__REQUIRED WORK__
Copy out each line that mentions the word "part".

__PROVIDED ENTRIES__
## BEGIN
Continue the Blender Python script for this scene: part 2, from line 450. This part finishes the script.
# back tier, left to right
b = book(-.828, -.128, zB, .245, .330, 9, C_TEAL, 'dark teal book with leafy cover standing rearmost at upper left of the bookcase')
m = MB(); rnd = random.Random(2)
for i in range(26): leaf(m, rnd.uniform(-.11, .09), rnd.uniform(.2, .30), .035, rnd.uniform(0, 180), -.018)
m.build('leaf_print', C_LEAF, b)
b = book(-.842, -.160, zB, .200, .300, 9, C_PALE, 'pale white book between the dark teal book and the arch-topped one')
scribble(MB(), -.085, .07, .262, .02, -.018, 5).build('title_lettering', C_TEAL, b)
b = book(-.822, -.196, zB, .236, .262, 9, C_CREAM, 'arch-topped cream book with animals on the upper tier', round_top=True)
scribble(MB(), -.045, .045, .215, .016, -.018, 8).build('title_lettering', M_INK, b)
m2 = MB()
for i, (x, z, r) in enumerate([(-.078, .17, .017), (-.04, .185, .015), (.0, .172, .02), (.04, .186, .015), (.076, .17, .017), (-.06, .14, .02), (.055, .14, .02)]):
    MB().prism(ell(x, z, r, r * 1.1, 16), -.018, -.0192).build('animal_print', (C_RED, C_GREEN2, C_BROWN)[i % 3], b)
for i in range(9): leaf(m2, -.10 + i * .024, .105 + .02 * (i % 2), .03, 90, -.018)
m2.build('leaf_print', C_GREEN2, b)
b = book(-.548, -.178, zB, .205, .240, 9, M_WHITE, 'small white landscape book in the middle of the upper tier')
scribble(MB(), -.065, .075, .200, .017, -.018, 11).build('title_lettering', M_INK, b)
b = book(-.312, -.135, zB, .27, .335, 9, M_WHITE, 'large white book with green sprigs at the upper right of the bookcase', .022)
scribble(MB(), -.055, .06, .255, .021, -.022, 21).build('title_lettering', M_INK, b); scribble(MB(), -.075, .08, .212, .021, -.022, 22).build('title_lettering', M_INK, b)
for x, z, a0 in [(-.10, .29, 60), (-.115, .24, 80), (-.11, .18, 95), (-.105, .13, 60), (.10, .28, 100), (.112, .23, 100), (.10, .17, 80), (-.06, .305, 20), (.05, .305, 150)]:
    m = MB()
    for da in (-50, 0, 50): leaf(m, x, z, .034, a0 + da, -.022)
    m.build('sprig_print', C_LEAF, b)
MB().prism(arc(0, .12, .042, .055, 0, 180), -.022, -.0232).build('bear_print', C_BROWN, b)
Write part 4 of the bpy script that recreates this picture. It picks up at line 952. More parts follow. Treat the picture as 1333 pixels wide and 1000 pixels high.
## END
__WRITTEN RESPONSE__
Continue the Blender Python script for this scene: part 2, from line 450. This part finishes the script.
Write part 4 of the bpy script that recreates this picture. It picks up at line 952. More parts follow. Treat the picture as 1333 pixels wide and 1000 pixels high.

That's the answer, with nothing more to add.